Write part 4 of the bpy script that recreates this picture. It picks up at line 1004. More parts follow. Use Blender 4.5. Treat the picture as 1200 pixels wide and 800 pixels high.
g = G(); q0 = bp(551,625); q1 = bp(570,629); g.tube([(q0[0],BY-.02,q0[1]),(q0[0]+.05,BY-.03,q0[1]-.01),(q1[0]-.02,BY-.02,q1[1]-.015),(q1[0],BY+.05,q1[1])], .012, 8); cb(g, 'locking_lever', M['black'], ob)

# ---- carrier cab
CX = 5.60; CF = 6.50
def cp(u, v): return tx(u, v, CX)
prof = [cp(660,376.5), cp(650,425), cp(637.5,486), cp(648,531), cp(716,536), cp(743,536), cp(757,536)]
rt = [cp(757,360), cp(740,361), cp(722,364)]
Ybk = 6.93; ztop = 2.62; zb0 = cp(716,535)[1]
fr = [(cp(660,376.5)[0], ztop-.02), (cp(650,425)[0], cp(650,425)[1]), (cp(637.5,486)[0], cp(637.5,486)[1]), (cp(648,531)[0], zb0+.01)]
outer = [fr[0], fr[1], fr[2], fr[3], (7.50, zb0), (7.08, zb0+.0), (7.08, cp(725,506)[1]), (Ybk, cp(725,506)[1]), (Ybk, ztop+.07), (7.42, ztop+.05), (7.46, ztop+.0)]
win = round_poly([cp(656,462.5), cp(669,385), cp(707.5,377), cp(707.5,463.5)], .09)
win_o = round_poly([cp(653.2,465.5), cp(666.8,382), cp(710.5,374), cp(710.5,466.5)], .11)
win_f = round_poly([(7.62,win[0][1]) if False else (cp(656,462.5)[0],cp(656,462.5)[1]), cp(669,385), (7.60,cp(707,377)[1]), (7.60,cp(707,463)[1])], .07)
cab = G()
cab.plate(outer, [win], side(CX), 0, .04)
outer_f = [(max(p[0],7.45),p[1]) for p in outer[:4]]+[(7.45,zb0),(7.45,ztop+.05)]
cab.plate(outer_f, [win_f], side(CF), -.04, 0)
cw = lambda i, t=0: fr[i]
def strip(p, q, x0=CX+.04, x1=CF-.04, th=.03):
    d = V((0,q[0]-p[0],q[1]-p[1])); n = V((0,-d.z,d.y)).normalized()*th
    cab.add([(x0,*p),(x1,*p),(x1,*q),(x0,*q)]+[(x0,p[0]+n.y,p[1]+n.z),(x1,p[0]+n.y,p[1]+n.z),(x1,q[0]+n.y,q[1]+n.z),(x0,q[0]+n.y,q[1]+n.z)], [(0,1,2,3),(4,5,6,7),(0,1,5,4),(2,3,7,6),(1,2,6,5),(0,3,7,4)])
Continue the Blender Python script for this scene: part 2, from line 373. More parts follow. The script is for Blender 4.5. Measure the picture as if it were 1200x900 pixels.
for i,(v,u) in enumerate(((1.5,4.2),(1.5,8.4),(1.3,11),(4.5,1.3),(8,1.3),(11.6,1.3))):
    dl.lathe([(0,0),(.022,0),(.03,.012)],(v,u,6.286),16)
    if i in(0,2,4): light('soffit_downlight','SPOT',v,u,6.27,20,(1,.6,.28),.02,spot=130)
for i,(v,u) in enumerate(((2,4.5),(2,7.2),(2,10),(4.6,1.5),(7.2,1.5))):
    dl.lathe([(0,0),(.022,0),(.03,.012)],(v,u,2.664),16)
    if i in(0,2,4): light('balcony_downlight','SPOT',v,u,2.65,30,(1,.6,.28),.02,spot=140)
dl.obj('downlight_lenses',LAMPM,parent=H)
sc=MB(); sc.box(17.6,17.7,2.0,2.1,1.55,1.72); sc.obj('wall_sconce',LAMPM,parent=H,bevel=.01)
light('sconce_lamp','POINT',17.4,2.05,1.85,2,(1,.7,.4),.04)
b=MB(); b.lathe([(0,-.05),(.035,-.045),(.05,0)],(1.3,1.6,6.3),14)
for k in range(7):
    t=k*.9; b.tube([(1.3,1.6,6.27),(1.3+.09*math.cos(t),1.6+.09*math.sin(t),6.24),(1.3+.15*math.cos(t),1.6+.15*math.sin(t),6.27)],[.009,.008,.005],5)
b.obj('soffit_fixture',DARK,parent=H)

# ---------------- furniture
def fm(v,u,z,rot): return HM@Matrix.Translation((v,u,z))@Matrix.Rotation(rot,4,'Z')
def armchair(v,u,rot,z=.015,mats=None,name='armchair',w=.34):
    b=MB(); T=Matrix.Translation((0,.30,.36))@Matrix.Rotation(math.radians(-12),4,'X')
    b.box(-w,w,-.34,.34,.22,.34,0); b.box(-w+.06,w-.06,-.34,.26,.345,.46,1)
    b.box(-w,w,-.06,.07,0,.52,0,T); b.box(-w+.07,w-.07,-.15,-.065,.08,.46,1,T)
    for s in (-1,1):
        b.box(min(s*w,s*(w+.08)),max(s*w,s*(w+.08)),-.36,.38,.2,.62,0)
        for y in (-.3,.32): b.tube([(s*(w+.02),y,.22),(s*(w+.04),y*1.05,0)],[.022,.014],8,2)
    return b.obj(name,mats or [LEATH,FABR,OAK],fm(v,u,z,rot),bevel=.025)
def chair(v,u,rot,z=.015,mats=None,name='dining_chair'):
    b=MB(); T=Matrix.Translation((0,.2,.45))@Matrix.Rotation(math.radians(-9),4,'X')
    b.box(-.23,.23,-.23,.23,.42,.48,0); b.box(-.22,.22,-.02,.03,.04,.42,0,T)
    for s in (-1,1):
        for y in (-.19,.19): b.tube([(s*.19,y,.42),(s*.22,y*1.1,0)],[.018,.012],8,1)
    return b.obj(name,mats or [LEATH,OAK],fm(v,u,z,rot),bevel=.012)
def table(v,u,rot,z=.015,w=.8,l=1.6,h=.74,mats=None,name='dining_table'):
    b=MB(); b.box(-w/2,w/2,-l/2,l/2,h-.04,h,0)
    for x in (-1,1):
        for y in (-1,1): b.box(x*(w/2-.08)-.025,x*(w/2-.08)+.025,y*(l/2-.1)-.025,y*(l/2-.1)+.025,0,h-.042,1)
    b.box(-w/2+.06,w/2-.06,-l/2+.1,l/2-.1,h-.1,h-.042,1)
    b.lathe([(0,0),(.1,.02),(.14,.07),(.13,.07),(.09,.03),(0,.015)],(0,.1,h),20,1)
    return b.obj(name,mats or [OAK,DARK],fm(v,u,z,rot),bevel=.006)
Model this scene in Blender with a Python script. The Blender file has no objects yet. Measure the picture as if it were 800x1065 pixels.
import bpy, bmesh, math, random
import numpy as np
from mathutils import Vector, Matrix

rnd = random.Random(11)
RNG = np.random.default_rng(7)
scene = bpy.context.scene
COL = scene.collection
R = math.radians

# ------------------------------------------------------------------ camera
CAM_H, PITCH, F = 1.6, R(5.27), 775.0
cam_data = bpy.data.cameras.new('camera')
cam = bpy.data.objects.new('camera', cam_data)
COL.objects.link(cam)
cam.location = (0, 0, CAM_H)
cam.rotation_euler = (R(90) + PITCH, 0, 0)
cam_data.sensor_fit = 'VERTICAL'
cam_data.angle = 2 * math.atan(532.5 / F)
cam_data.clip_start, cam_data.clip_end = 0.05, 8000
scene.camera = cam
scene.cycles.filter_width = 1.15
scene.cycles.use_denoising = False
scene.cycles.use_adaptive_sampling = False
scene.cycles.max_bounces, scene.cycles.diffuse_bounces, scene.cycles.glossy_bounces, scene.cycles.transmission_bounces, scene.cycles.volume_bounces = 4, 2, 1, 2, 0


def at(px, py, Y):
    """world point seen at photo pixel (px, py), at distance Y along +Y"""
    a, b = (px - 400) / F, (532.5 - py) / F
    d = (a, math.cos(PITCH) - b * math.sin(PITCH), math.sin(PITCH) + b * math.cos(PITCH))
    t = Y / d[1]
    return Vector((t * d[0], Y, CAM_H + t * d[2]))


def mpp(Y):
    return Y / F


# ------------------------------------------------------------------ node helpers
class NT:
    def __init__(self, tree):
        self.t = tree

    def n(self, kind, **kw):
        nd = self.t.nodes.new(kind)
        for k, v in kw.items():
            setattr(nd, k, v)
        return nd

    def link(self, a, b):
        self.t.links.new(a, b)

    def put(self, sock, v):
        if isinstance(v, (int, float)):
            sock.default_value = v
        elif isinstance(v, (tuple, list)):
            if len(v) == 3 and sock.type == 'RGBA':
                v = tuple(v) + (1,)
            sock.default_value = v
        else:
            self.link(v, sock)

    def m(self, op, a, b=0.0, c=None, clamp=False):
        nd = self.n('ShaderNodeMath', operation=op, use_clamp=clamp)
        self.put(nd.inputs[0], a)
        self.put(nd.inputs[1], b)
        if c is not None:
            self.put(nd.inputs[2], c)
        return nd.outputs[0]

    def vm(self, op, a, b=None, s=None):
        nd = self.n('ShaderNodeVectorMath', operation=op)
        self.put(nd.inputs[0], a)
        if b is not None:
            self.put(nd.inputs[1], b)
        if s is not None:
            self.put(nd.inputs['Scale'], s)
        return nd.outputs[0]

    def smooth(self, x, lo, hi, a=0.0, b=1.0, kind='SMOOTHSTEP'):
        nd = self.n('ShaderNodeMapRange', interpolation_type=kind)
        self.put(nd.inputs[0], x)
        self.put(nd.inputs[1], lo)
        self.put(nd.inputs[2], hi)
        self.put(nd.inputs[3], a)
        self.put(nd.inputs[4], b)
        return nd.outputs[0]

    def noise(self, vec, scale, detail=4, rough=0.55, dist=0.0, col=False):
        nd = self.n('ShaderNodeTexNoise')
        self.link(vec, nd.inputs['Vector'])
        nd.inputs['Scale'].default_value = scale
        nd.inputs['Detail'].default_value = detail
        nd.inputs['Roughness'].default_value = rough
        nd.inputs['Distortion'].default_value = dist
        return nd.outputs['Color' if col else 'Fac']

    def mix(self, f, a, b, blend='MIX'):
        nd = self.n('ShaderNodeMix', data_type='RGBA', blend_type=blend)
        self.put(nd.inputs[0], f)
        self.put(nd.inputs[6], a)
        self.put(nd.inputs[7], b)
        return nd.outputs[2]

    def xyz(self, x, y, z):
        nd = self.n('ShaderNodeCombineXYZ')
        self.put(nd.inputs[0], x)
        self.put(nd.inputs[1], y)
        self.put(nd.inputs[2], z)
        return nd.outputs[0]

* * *

§ SET TASK: In the records above, find each line holding "part" and copy it.

§ OUTPUT OF THE TASK:
Write part 4 of the bpy script that recreates this picture. It picks up at line 1004. More parts follow. Use Blender 4.5. Treat the picture as 1200 pixels wide and 800 pixels high.
Continue the Blender Python script for this scene: part 2, from line 373. More parts follow. The script is for Blender 4.5. Measure the picture as if it were 1200x900 pixels.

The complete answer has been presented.